Meet Isra Almodallal, Spokeswoman of Gaza

Isra Almodallal, the first woman to be nominated as a spokesman for Hamas, is seen in her office in Gaza City on November 4, 2013. Almodallal, a 23-year-old journalist, says her goal is “to change the image of Palestinians and that of the government in Gaza”. AFP Photo / Mohammed Abed

GAZA CITY, November 20, 2013. By Selim Saheb Ettaba (AFP) – Inside the Gaza government press office, a fresh-faced young woman makes her case in fluent English; outside, scowling bearded officials bark orders at masked militants.

Wearing a brightly colored veil and smiling broadly, 23-year-old Isra Almodallal admits with disarming candor that she still has a lot to learn in her role as Hamas’s first-ever spokesperson for the foreign press.

Her job, she says, is to present “the views of the Palestinian government” — that is, the perspective of Hamas, which has ruled the impoverished Gaza Strip since ousting the forces of moderate Palestinian president Mahmud Abbas six years ago.

“I don’t know, actually,” she admits, her British accent marked by a distinctive northern twang picked up from spending her teenage years in Bradford.

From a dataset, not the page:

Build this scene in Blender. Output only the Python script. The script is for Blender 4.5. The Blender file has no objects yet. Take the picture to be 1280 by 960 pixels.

“I wanted to know; I wanted to ask people from the de (the government): ‘What’s your view on this,’ because I don’t belong to the Hamas movement.”

Img Source: thestar.com

Born in Egypt, she grew up in Gaza then moved to England with her family so that her father, now a political scientist at Gaza’s Islamic University, could finish his doctorate.

Before taking on the job as Hamas’s English-language mouthpiece, Mudallal worked as a presenter on a local TV channel. An active participant in social networks and with one marriage already behind her, she describes herself as “proud to be a divorced woman”.

A replica oud, or Arabic lute, stands on her desk, among books mostly in Arabic but also a copy of Great Expectations by Charles Dickens.

AFP Photo / Said Khatib

‘Human issues are important’

Seated in front of a huge photo of Jerusalem’s Al-Aqsa mosque compound, the third holiest site in Islam, she fluidly runs through the traditional Palestinian claims but using language that gives the narrative a fresher, more modern emphasis.

“The human issues are the most important thing to talk about, especially the humanitarian crisis,” says Mudallal, who is descended from refugees who lived in a village near the port city of Ashdod in what is now southern Israel. These days she lives in Rafah on Gaza’s border with Egypt.

“I live with my grandmother and she has Alzheimer’s. She only remembers her village, and her memories with her dad and trees, and weddings there, the sea there, the smells of lemon,” she says.

Hamas government spokesman Ihab al-Ghussein says the decision to employ a young English-speaker was part of the movement’s strategy to communicate directly with the world.

“Appointing Isra is one of these means that we’re going to use to try to talk to the West directly,” he told AFP.

“Whenever we put a lady who used to be an activist in the Palestinian issues to be a spokeswoman, it is a practical way to say that we believe in this youth.”